## WORK REQUIRED
Repeat the data that follows, word for word, without the images.

-- START OF PROVIDED MATERIAL --

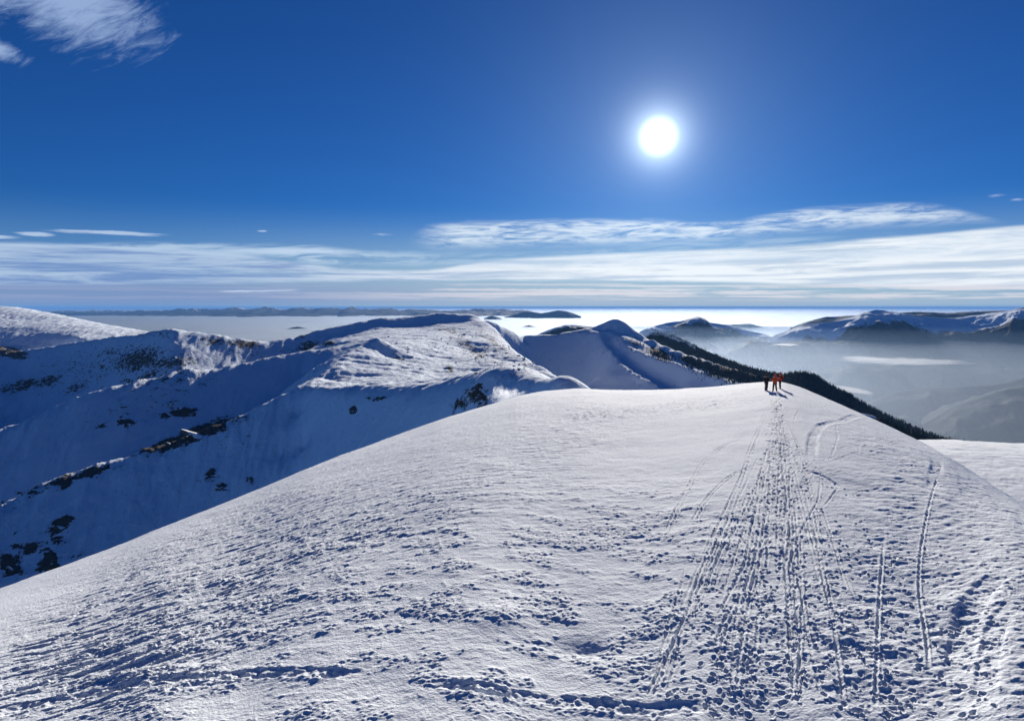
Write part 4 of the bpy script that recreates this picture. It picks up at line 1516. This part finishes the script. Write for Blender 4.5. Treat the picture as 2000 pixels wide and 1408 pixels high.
# trekking pole, carried by the hiker in black
bm = bmesh.new()
bmesh.ops.create_cone(bm, segments=8, radius1=.010, radius2=.013, depth=1.15, cap_ends=True)
me = bpy.data.meshes.new('trekking_pole')
bm.to_mesh(me)
bm.free()
me.materials.append(M_metal)
pole = link(bpy.data.objects.new('trekking_pole', me))
xx, yy, zz = near_surface(1493, 764)
pole.location = (xx - .05, yy - .05, zz + .55)
pole.rotation_euler = (.05, -.12, 0)
pole['label'] = 'slim metal trekking pole planted in the snow left of the hiker in black'
pole['category'] = 'pole'
for (nm, zc_, r1, r2, d, mt) in (('grip', .55, .02, .018, .14, M_black), ('basket', -.5, .05, .05, .012, M_black)):
    bm = bmesh.new()
    bmesh.ops.create_cone(bm, segments=12, radius1=r1, radius2=r2, depth=d, cap_ends=True)
    bmesh.ops.translate(bm, vec=(0, 0, zc_), verts=bm.verts)
    me = bpy.data.meshes.new(nm)
    bm.to_mesh(me)
    bm.free()
    me.materials.append(mt)
    link(bpy.data.objects.new(nm, me), pole)


# ------------------------------------------------------------------ air: haze, valley mist, sea of cloud, blown snow
def stuff(name, me, lab, cat):
    o = link(bpy.data.objects.new(name, me))
    o['kind'] = 'stuff'
    if lab:
        o['label'] = lab
        o['category'] = cat
    return o


def slab_mesh(name, Xg, Yg, Ztop, zbot, mat):
    """closed body: a heightfield top, a flat bottom and walls"""
    nr, nc = Xg.shape
    n = nr * nc
    co = np.concatenate([np.stack([Xg, Yg, Ztop], -1).reshape(-1, 3), np.stack([Xg, Yg, np.full_like(Xg, zbot)], -1).reshape(-1, 3)])
    top = grid_quads(nr, nc)
    bot = top[:, ::-1] + n
    i = np.arange(n).reshape(nr, nc)
    ring = np.concatenate([i[0, :-1], i[:-1, -1], i[-1, :0:-1], i[:0:-1, 0]])
    nxt = np.roll(ring, -1)
    wall = np.stack([ring, ring + n, nxt + n, nxt], -1)
    return mesh_np(name, co, np.concatenate([top, bot, wall]), [mat], smooth=False)


def box_mesh(name, x0, x1, y0, y1, z0, z1, mat):
    co = np.array([(x, y, z) for z in (z0, z1) for y in (y0, y1) for x in (x0, x1)], float)
    f = np.array([(0, 2, 3, 1), (4, 5, 7, 6), (0, 1, 5, 4), (2, 6, 7, 3), (0, 4, 6, 2), (1, 3, 7, 5)])
    return mesh_np(name, co, f, [mat], smooth=False)


stuff('haze', box_mesh('haze', -450000, 450000, -2000, 270000, -800, 42, vol_mat('haze', 2.1e-5, 0.0, (0.15, 0.38, 0.86))), None, None)

# sea of cloud: a dense body of fog with a rolling top
gy = np.exp(np.linspace(math.log(3600), math.log(255000), 300))
gu = np.linspace(-1.5, 1.5, 420)
GU, GY = np.meshgrid(gu, gy)
GX = GU * GY
amp = np.interp(GY, [3600, 12000, 40000, 255000], [10, 40, 70, 90])
CZ = -262 + amp * fbm(GX / 2600, GY / 900, 5, 601, 0.6) + 26 * fbm(GX / 700, GY / 320, 4, 603)
# it is absent over the valley on the right
sink = sstep(GU, p2um(1200, 650)[0], p2um(1330, 650)[0]) * (1 - sstep(GY, 7200, 9500))
CZ = np.maximum(CZ - 500 * sink, -699)
stuff('sea_of_cloud', slab_mesh('sea_of_cloud', GX, GY, CZ, -701, vol_mat('cloud_body', 0.004, 0.72, (.225, .265, .33))), 'bright sea of cloud filling the lowlands to the horizon', 'clouds')

gy = np.exp(np.linspace(math.log(420), math.log(9000), 110))
gu = np.linspace(.12, 1.5, 120)
GU, GY = np.meshgrid(gu, gy)
GX = GU * GY
bump = fbm(GX / 700, GY / 500, 4, 611)
stuff('valley_mist', slab_mesh('valley_mist', GX, GY, -255 + 16 * bump, -720, vol_mat('valley_mist', 0.00019, 0.74, (.27, .315, .385))), 'pale mist filling the wooded valley at the right', 'mist')
stuff('valley_mist', slab_mesh('thin_mist', GX, GY, -165 + 12 * bump, -722, vol_mat('thin_mist', 0.00004, 0.72, (.24, .31, .40))), 'thin upper veil of mist over the wooded valley at the right', 'mist')


def puff(name, px, py, Y, rx, ry, rz, dens_, lab, cat, seed, squash=True, aniso=.5):
    u, m = p2um(px, py)
    bm = bmesh.new()
    bmesh.ops.create_icosphere(bm, subdivisions=5, radius=1)
    vs = np.array([v.co[:] for v in bm.verts])
    nn = fbm(vs[:, 0] * 3.2 + seed, vs[:, 1] * 2.2 + vs[:, 2] * 1.9, 5, seed, .65)
    for v, q in zip(bm.verts, nn):
        p = v.co * (1 + .9 * float(q))
        v.co = Vector((p.x * rx, p.y * ry, p.z * rz))
    me = bpy.data.meshes.new(name)
    bm.to_mesh(me)
    bm.free()
    me.materials.append(vol_mat(name, dens_, aniso, (.42, .44, .48) if name == 'fog_bank' else (.8, .85, .92)))
    o = stuff(name, me, lab, cat)
    o.location = (u * Y, Y, m * Y)
    return o


puff('fog_bank', 1765, 706, 4250, 330, 220, 15, .0024, 'long white fog bank lying over the valley hills at the right', 'fog', 3)
puff('fog_bank', 1690, 700, 4500, 140, 160, 7, .004, 'thin left end of the white fog bank in the valley', 'fog', 5)
puff('fog_bank', 1535, 673, 5300, 90, 100, 6, .008, 'small white fog patch on the middle valley hill', 'fog', 4)
puff('fog_bank', 1668, 762, 1900, 26, 90, 5, .008, 'small white fog patch beside the dark wooded slope', 'fog', 8)
puff('blowing_snow', 978, 783, 235, 4.5, 5, 4.5, .05, 'snow blowing off the edge beside the rock knob', 'snow', 6)
puff('blowing_snow', 1000, 777, 225, 6, 5, 2.6, .05, 'low streamer of blown snow trailing from the rock knob edge', 'snow', 7)
puff('blowing_snow', 1205, 748, 1100, 50, 60, 13, .00015, 'faint veil of blown snow in front of the shaded second ridge', 'snow', 9)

-- END OF PROVIDED MATERIAL --

## SOLUTION TO THIS EXERCISE
Write part 4 of the bpy script that recreates this picture. It picks up at line 1516. This part finishes the script. Write for Blender 4.5. Treat the picture as 2000 pixels wide and 1408 pixels high.
# trekking pole, carried by the hiker in black
bm = bmesh.new()
bmesh.ops.create_cone(bm, segments=8, radius1=.010, radius2=.013, depth=1.15, cap_ends=True)
me = bpy.data.meshes.new('trekking_pole')
bm.to_mesh(me)
bm.free()
me.materials.append(M_metal)
pole = link(bpy.data.objects.new('trekking_pole', me))
xx, yy, zz = near_surface(1493, 764)
pole.location = (xx - .05, yy - .05, zz + .55)
pole.rotation_euler = (.05, -.12, 0)
pole['label'] = 'slim metal trekking pole planted in the snow left of the hiker in black'
pole['category'] = 'pole'
for (nm, zc_, r1, r2, d, mt) in (('grip', .55, .02, .018, .14, M_black), ('basket', -.5, .05, .05, .012, M_black)):
    bm = bmesh.new()
    bmesh.ops.create_cone(bm, segments=12, radius1=r1, radius2=r2, depth=d, cap_ends=True)
    bmesh.ops.translate(bm, vec=(0, 0, zc_), verts=bm.verts)
    me = bpy.data.meshes.new(nm)
    bm.to_mesh(me)
    bm.free()
    me.materials.append(mt)
    link(bpy.data.objects.new(nm, me), pole)


# ------------------------------------------------------------------ air: haze, valley mist, sea of cloud, blown snow
def stuff(name, me, lab, cat):
    o = link(bpy.data.objects.new(name, me))
    o['kind'] = 'stuff'
    if lab:
        o['label'] = lab
        o['category'] = cat
    return o


def slab_mesh(name, Xg, Yg, Ztop, zbot, mat):
    """closed body: a heightfield top, a flat bottom and walls"""
    nr, nc = Xg.shape
    n = nr * nc
    co = np.concatenate([np.stack([Xg, Yg, Ztop], -1).reshape(-1, 3), np.stack([Xg, Yg, np.full_like(Xg, zbot)], -1).reshape(-1, 3)])
    top = grid_quads(nr, nc)
    bot = top[:, ::-1] + n
    i = np.arange(n).reshape(nr, nc)
    ring = np.concatenate([i[0, :-1], i[:-1, -1], i[-1, :0:-1], i[:0:-1, 0]])
    nxt = np.roll(ring, -1)
    wall = np.stack([ring, ring + n, nxt + n, nxt], -1)
    return mesh_np(name, co, np.concatenate([top, bot, wall]), [mat], smooth=False)


def box_mesh(name, x0, x1, y0, y1, z0, z1, mat):
    co = np.array([(x, y, z) for z in (z0, z1) for y in (y0, y1) for x in (x0, x1)], float)
    f = np.array([(0, 2, 3, 1), (4, 5, 7, 6), (0, 1, 5, 4), (2, 6, 7, 3), (0, 4, 6, 2), (1, 3, 7, 5)])
    return mesh_np(name, co, f, [mat], smooth=False)


stuff('haze', box_mesh('haze', -450000, 450000, -2000, 270000, -800, 42, vol_mat('haze', 2.1e-5, 0.0, (0.15, 0.38, 0.86))), None, None)

# sea of cloud: a dense body of fog with a rolling top
gy = np.exp(np.linspace(math.log(3600), math.log(255000), 300))
gu = np.linspace(-1.5, 1.5, 420)
GU, GY = np.meshgrid(gu, gy)
GX = GU * GY
amp = np.interp(GY, [3600, 12000, 40000, 255000], [10, 40, 70, 90])
CZ = -262 + amp * fbm(GX / 2600, GY / 900, 5, 601, 0.6) + 26 * fbm(GX / 700, GY / 320, 4, 603)
# it is absent over the valley on the right
sink = sstep(GU, p2um(1200, 650)[0], p2um(1330, 650)[0]) * (1 - sstep(GY, 7200, 9500))
CZ = np.maximum(CZ - 500 * sink, -699)
stuff('sea_of_cloud', slab_mesh('sea_of_cloud', GX, GY, CZ, -701, vol_mat('cloud_body', 0.004, 0.72, (.225, .265, .33))), 'bright sea of cloud filling the lowlands to the horizon', 'clouds')

gy = np.exp(np.linspace(math.log(420), math.log(9000), 110))
gu = np.linspace(.12, 1.5, 120)
GU, GY = np.meshgrid(gu, gy)
GX = GU * GY
bump = fbm(GX / 700, GY / 500, 4, 611)
stuff('valley_mist', slab_mesh('valley_mist', GX, GY, -255 + 16 * bump, -720, vol_mat('valley_mist', 0.00019, 0.74, (.27, .315, .385))), 'pale mist filling the wooded valley at the right', 'mist')
stuff('valley_mist', slab_mesh('thin_mist', GX, GY, -165 + 12 * bump, -722, vol_mat('thin_mist', 0.00004, 0.72, (.24, .31, .40))), 'thin upper veil of mist over the wooded valley at the right', 'mist')


def puff(name, px, py, Y, rx, ry, rz, dens_, lab, cat, seed, squash=True, aniso=.5):
    u, m = p2um(px, py)
    bm = bmesh.new()
    bmesh.ops.create_icosphere(bm, subdivisions=5, radius=1)
    vs = np.array([v.co[:] for v in bm.verts])
    nn = fbm(vs[:, 0] * 3.2 + seed, vs[:, 1] * 2.2 + vs[:, 2] * 1.9, 5, seed, .65)
    for v, q in zip(bm.verts, nn):
        p = v.co * (1 + .9 * float(q))
        v.co = Vector((p.x * rx, p.y * ry, p.z * rz))
    me = bpy.data.meshes.new(name)
    bm.to_mesh(me)
    bm.free()
    me.materials.append(vol_mat(name, dens_, aniso, (.42, .44, .48) if name == 'fog_bank' else (.8, .85, .92)))
    o = stuff(name, me, lab, cat)
    o.location = (u * Y, Y, m * Y)
    return o


puff('fog_bank', 1765, 706, 4250, 330, 220, 15, .0024, 'long white fog bank lying over the valley hills at the right', 'fog', 3)
puff('fog_bank', 1690, 700, 4500, 140, 160, 7, .004, 'thin left end of the white fog bank in the valley', 'fog', 5)
puff('fog_bank', 1535, 673, 5300, 90, 100, 6, .008, 'small white fog patch on the middle valley hill', 'fog', 4)
puff('fog_bank', 1668, 762, 1900, 26, 90, 5, .008, 'small white fog patch beside the dark wooded slope', 'fog', 8)
puff('blowing_snow', 978, 783, 235, 4.5, 5, 4.5, .05, 'snow blowing off the edge beside the rock knob', 'snow', 6)
puff('blowing_snow', 1000, 777, 225, 6, 5, 2.6, .05, 'low streamer of blown snow trailing from the rock knob edge', 'snow', 7)
puff('blowing_snow', 1205, 748, 1100, 50, 60, 13, .00015, 'faint veil of blown snow in front of the shaded second ridge', 'snow', 9)